I can’t pay that, I thought. The first year I went to Bumbershoot, in 1985, a ticket cost only $4. Seriously, $4. Adjusting for inflation, $4 then equals $9 today. So somehow we’ve tacked a hundred bucks past inflation onto the value of what is euphemistically still called the city’s arts festival.

Only suddenly, even those $109 tickets weren’t for sale. The festival’s producer, the global sports and entertainment presenter Anschutz Entertainment Group, blocked all sales of Saturday-only tickets, even as it insisted the day was not sold out.

Why would it do this? Because it was pushing sales of higher-priced passes. Now we were told we could still go to Bumbershoot on Saturday, but only if we bought a three-day pass instead. The price for that? $189!

“Please note — WE ARE NOT SOLD OUT on Saturday,” an AEG spokesman wrote to The Seattle Times. “But doing it this way allows us to factor in better safety and enhance the guest experience. Please don’t say that S.O. word as it would kill the festival. We do have Saturday tickets available IF you buy the 3 day ticket.”

This meant it would cost my family of four $756 to get onto the grounds. I would have to take out a second mortgage to go to Bumbershoot.

How did this happen to our arts festival? It’s a long story, some of it involving mismanagement and hyperinflation in the live-music business. But the bottom line is: It isn’t ours anymore.

Bumbershoot used to be heavily subsidized by the government. I didn’t know it then, but back in 1985 the festival got a city-budget appropriation. It used Seattle Center and even some staffers for free. It was all the outgrowth of a national flowering of government support for the arts that started back in the 1960s.

It meant that when I showed up in this little fishing village, Seattle, you could go see Stevie Ray Vaughan or Bonnie Raitt or Black Uhuru plus art like the “Bumberbiennale” — a retrospective of Seattle painting that became a huge hit — all for $4.

Now the city gives zero money, and Seattle Center charges rent. It’s no longer a nonprofit, but run by an entertainment conglomerate. So this is what we get. Or rather, you, younger generation, it’s what you get. We older folks already got ours.

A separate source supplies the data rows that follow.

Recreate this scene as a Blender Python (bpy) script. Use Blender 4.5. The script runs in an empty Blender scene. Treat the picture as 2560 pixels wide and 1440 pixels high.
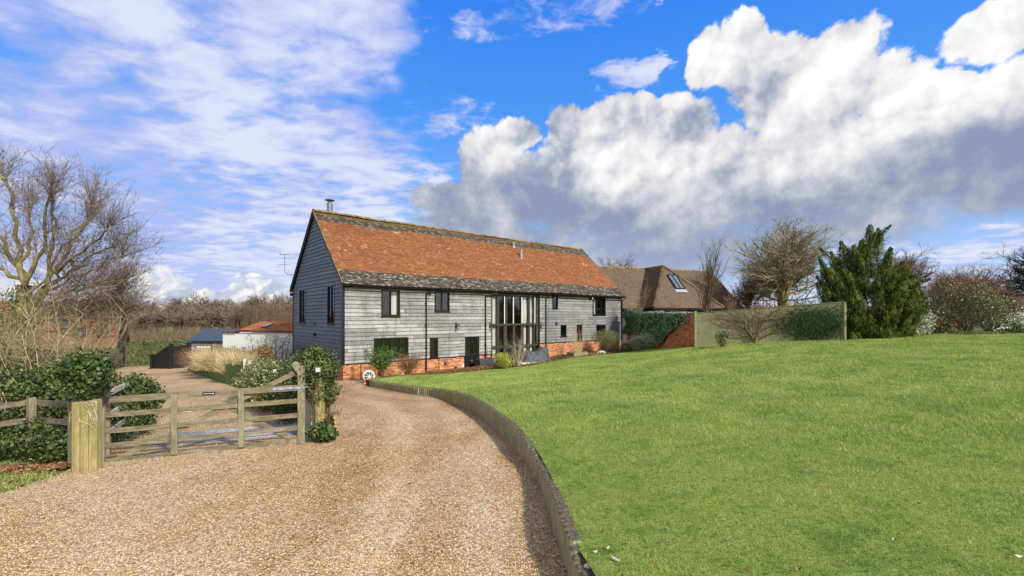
import bpy, bmesh, math, random
import numpy as np
from mathutils import Vector, Matrix, noise as mn
from mathutils.geometry import delaunay_2d_cdt
SC = bpy.context.scene
R = math.radians
# ------------------------------------------------------------------ camera, world, sun
F = 1138.0            # focal length in photograph pixels (2560 wide)
HV = 790.0            # row of the horizon
CZ = 3.37             # camera height above the ground at the barn corner
cam = bpy.data.cameras.new('camera'); co = bpy.data.objects.new('camera', cam); SC.collection.objects.link(co)
co.location = (0, 0, CZ); co.rotation_euler = (R(90), 0, 0)
cam.sensor_width = 36; cam.lens = 36*F/2560; cam.shift_y = (HV-720)/2560
cam.clip_start = .1; cam.clip_end = 3000
SC.camera = co
SUN = Vector((.71, -.70, .72)).normalized()
ELEV = math.asin(SUN.z); 
sl = bpy.data.lights.new('sun', 'SUN'); so = bpy.data.objects.new('sun', sl); SC.collection.objects.link(so)
so.rotation_euler = SUN.to_track_quat('Z', 'Y').to_euler()
sl.energy = 3.9; sl.angle = R(4); sl.color = (1, .93, .82)
SC.view_settings.view_transform = 'Standard'; SC.view_settings.look = 'None'
SC.view_settings.exposure = .5; SC.view_settings.gamma = 1
SC.cycles.max_bounces = 5; SC.cycles.diffuse_bounces = 2; SC.cycles.glossy_bounces = 2
SC.cycles.transparent_max_bounces = 12; SC.cycles.caustics_reflective = False; SC.cycles.caustics_refractive = False

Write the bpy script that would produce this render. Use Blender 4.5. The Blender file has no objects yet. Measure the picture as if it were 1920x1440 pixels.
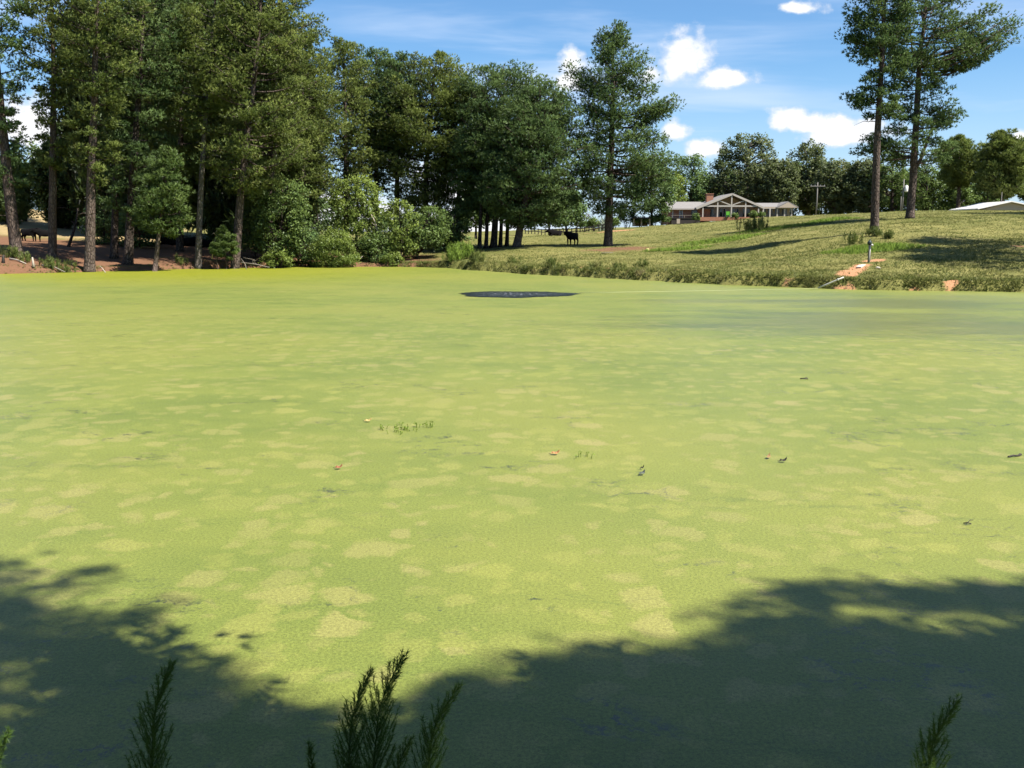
import bpy, math, random
import numpy as np
from mathutils import Vector

# ------------------------------------------------------------------ camera, world, sun, exposure
SC = bpy.context.scene
COL = SC.collection
F = 1730.0                      # focal length in photo pixels (1920 wide)
CAM_H = 3.2
PITCH = math.atan((720 - 437) / F)
CP, SP = math.cos(PITCH), math.sin(PITCH)

cam_d = bpy.data.cameras.new('camera')
cam = bpy.data.objects.new('camera', cam_d)
COL.objects.link(cam)
cam.location = (0, 0, CAM_H)
cam.rotation_euler = (math.pi / 2 - PITCH, 0, 0)
cam_d.sensor_width = 36
cam_d.lens = 36 * F / 1920
cam_d.clip_start = 0.05
cam_d.clip_end = 4000
SC.camera = cam

SUN_EL = math.radians(57)
SUN_AZ = math.radians(119)      # clockwise from the viewing direction
SUN = np.array([math.cos(SUN_EL) * math.sin(SUN_AZ), math.cos(SUN_EL) * math.cos(SUN_AZ), math.sin(SUN_EL)])
sd = bpy.data.lights.new('sun', 'SUN')
sd.energy = 5.0
sd.angle = math.radians(0.53)
sd.color = (1.0, 0.95, 0.86)
so = bpy.data.objects.new('sun', sd)
COL.objects.link(so)
so.location = (20, -20, 60)
so.rotation_euler = Vector(SUN).to_track_quat('Z', 'Y').to_euler()

SC.view_settings.view_transform = 'Standard'
SC.view_settings.look = 'None'
SC.view_settings.gamma = 1
SC.view_settings.use_curve_mapping = False
SC.view_settings.exposure = 1.30
SC.render.engine = 'CYCLES'
SC.cycles.max_bounces = 6
SC.cycles.diffuse_bounces = 3
SC.cycles.glossy_bounces = 2
SC.cycles.transmission_bounces = 3
SC.cycles.caustics_reflective = False
SC.cycles.caustics_refractive = False

SKY_STRENGTH = 0.050
ALBEDO = 0.625            # common scale of all base colours, set against the exposure above


class G:
    """small node-graph helper"""
    def __init__(self, tree):
        self.t = tree
        self.n = tree.nodes
        self.l = tree.links

    def node(self, kind, **kw):
        nd = self.n.new(kind)
        for k, v in kw.items():
            setattr(nd, k, v)
        return nd

    def put(self, sock, val):
        if isinstance(val, bpy.types.NodeSocket):
            self.l.new(val, sock)
        elif val is not None:
            if hasattr(sock, 'default_value'):
                dv = sock.default_value
                if hasattr(dv, '__len__') and not hasattr(val, '__len__'):
                    val = [val] * len(dv)
                if hasattr(dv, '__len__') and len(dv) == 4 and len(val) == 3:
                    val = (*val, 1)
                sock.default_value = val

    def m(self, op, a, b=None, c=None, clamp=False):
        nd = self.node('ShaderNodeMath', operation=op, use_clamp=clamp)
        for i, v in enumerate((a, b, c)):
            if v is not None:
                self.put(nd.inputs[i], v)
        return nd.outputs[0]

    def vm(self, op, a, b=None, scale=None):
        nd = self.node('ShaderNodeVectorMath', operation=op)
        self.put(nd.inputs[0], a)
        if b is not None:
            self.put(nd.inputs[1], b)
        if scale is not None:
            self.put(nd.inputs['Scale'], scale)
        return nd.outputs['Value'] if op in ('LENGTH', 'DISTANCE', 'DOT_PRODUCT') else nd.outputs['Vector']

    def step(self, x, lo, hi):
        nd = self.node('ShaderNodeMapRange', interpolation_type='SMOOTHSTEP')
        self.put(nd.inputs['Value'], x)
        nd.inputs['From Min'].default_value = lo
        nd.inputs['From Max'].default_value = hi
        return nd.outputs['Result']

    def lin(self, x, lo, hi, a=0.0, b=1.0):
        nd = self.node('ShaderNodeMapRange')
        self.put(nd.inputs['Value'], x)
        for k, v in (('From Min', lo), ('From Max', hi), ('To Min', a), ('To Max', b)):
            nd.inputs[k].default_value = v
        return nd.outputs['Result']

    def mix(self, fac, a, b, blend='MIX'):
        nd = self.node('ShaderNodeMix', data_type='RGBA', blend_type=blend)
        self.put(nd.inputs[0], fac)
        self.put(nd.inputs[6], a)
        self.put(nd.inputs[7], b)
        return nd.outputs[2]

    def noise(self, vec, scale, detail=3, rough=0.5, dim='3D', dist=0.0, color=False):
        nd = self.node('ShaderNodeTexNoise', noise_dimensions=dim)
        self.put(nd.inputs['Vector'], vec)
        nd.inputs['Scale'].default_value = scale
        nd.inputs['Detail'].default_value = detail
        nd.inputs['Roughness'].default_value = rough
        nd.inputs['Distortion'].default_value = dist
        return nd.outputs['Color' if color else 'Fac']

    def mapping(self, vec, scale=(1, 1, 1), rot=(0, 0, 0), loc=(0, 0, 0)):
        nd = self.node('ShaderNodeMapping')
        self.put(nd.inputs['Vector'], vec)
        nd.inputs['Scale'].default_value = scale
        nd.inputs['Rotation'].default_value = rot
        nd.inputs['Location'].default_value = loc
        return nd.outputs[0]

    def sep(self, vec):
        nd = self.node('ShaderNodeSeparateXYZ')
        self.put(nd.inputs[0], vec)
        return nd.outputs[0], nd.outputs[1], nd.outputs[2]

    def comb(self, x, y, z=0.0):
        nd = self.node('ShaderNodeCombineXYZ')
        self.put(nd.inputs[0], x); self.put(nd.inputs[1], y); self.put(nd.inputs[2], z)
        return nd.outputs[0]


def ray(px, py):
    cx, cy = (px - 960) / F, (720 - py) / F
    return cx, CP + cy * SP, -SP + cy * CP


def P(px, py, D):
    """the world point that lies D metres ahead on the sight line of a photo pixel"""
    x, y, z = ray(px, py)
    return np.array([x / y * D, D, CAM_H + z / y * D])


def W(px, py, z=0.0):
    """the world point where a sight line meets the level z"""
    x, y, zz = ray(px, py)
    t = (z - CAM_H) / zz
    return np.array([x * t, y * t, z])


# ---- sky
world = bpy.data.worlds.new('World')
SC.world = world
world.use_nodes = True
g = G(world.node_tree)
g.n.clear()
sky = g.node('ShaderNodeTexSky', sky_type='NISHITA', sun_disc=False, sun_elevation=SUN_EL, sun_rotation=SUN_AZ,
             altitude=200, air_density=1.0, dust_density=0.6, ozone_density=2.2)
skyc = g.mix(1.0, sky.outputs[0], (0.80, 1.12, 1.36), 'MULTIPLY')
dirv = g.node('ShaderNodeTexCoord').outputs['Generated']
dx, dy, dz = g.sep(dirv)
dyc = g.m('MAXIMUM', dy, 0.05)
cu = g.m('DIVIDE', dx, dyc)
cv = g.m('DIVIDE', dz, dyc)
uv = g.comb(cu, cv)
n1 = g.noise(g.mapping(uv, (1, 1.25, 1)), 17, 6, 0.55)
n2 = g.noise(g.mapping(uv, (1, 1.2, 1), loc=(3, 7, 1)), 60, 4, 0.6)
nz = g.m('ADD', g.m('MULTIPLY', g.m('SUBTRACT', n1, 0.5), 2.5), g.m('MULTIPLY', g.m('SUBTRACT', n2, 0.5), 0.9))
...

After a few days of badgering the ticket sellers, on Friday I went to the box office in person to complain. They told me, bafflingly, that it was true they had no Saturday tickets earlier, but now they mysteriously did. For $109 it can be your lucky day, they actually said.

I winced and paid. The good news is I didn’t fall for the $189 three-day pass upselling scheme. The bad news is I paid a 2,600 percent markup over the 1985 price.

My wife warned me not to write this column. You’ll sound like an old man telling stories, she said. True, but isn’t that basically the job description of a newspaper columnist?

So my old-man story, kids, is that Seattle’s great music and arts festival used to be relaxed and accessible to everyone not because of some halcyon days-gone-by economy but because we, collectively, paid for it to be that way. It was ours because the city made it ours. Then we all got corporatitis, and now it isn’t ours anymore.

As I said, from my generation to yours: Sorry.